Dropbox gives you 2GB of free cloud storage when you sign-up. There's a free app for iOS and Android devices. When you've downloaded it, head to Settings and the Camera Upload option. Flip the toggle from 'Off' to 'On' and you're done.

2GB for free, more GB with payment. iOS and Android.

Flickr logo

3. Flickr

When Flickr updated its app for iOS 7, it included an auto-upload feature that will back-up your camera roll images to your Flickr account and keep them private until you're ready to share them. If you want to share them at all.

With Flickr offering 1TB of free storage, you have to take a lot of mobile images to come close to exhausting your limit. However, you do need to be running iOS 7 for this feature.

Google+ logo

4. Google+

You might not have any interest in a Google+ account, but it does have a free and rather nifty benefit. It allows you to auto-upload all of your smartphone images to a private album from its app. Provided that you upload them as standard sized images, so 2048 pixels on the longest edge, they won't count towards your Google Drive quota, either. Go to Settings > Camera and Photos > Auto Backup and then switch the toggle from 'Off' to 'On'.

A Google+ account is free, the app is free download, and you get 15GB of free Google Drive storage.

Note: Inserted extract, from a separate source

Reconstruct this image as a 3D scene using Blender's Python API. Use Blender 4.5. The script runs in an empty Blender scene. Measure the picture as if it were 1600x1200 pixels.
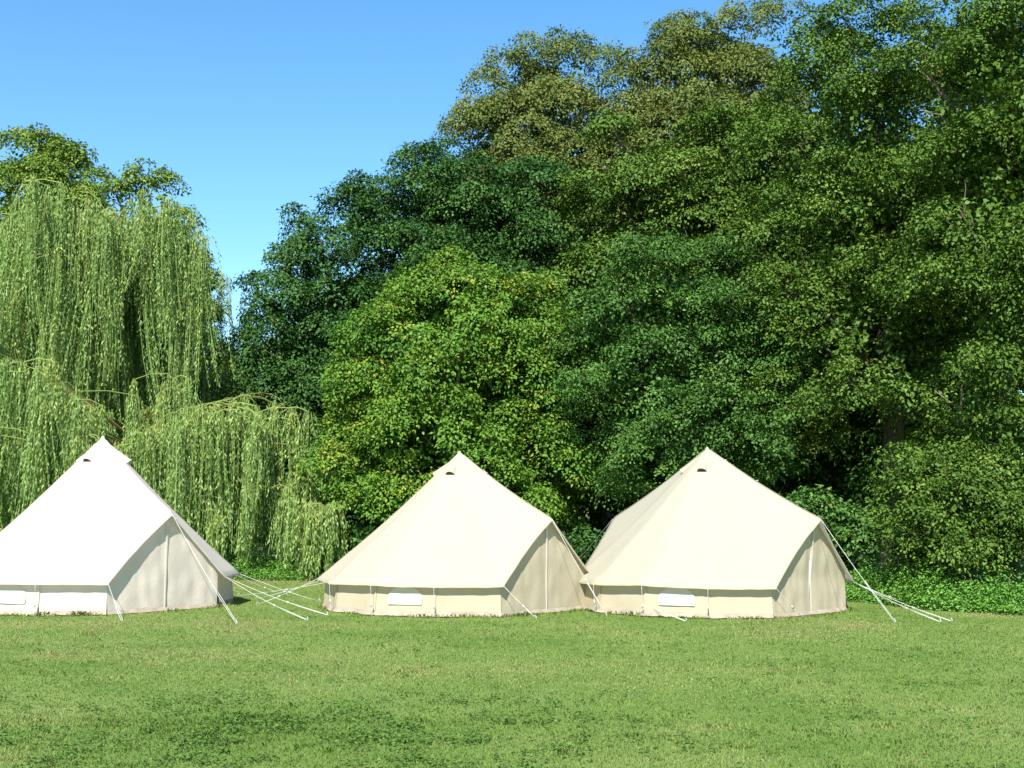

Storage of 'standard sized' image is unlimited. iOS and Android compatible.

Loom logo

5. Loom

Loom is designed to collate all of your images from all of your devices in one place, and make them accessible from anywhere. In order to make this easy it has integrated auto-upload functions, including one from your iPhone. When you first establish your account, you can power upload everything on your camera roll to Loom in one sitting. After that, it's a case of opening up the app to let it synch.

5GB for free, more GB with payment. Loom is iOS-only at the moment, but an Android version is planned.

Told you: easy. And don't forget that you can set your iPhone to store your images in the iCloud, too. No more lost photos and videos now, mmkay?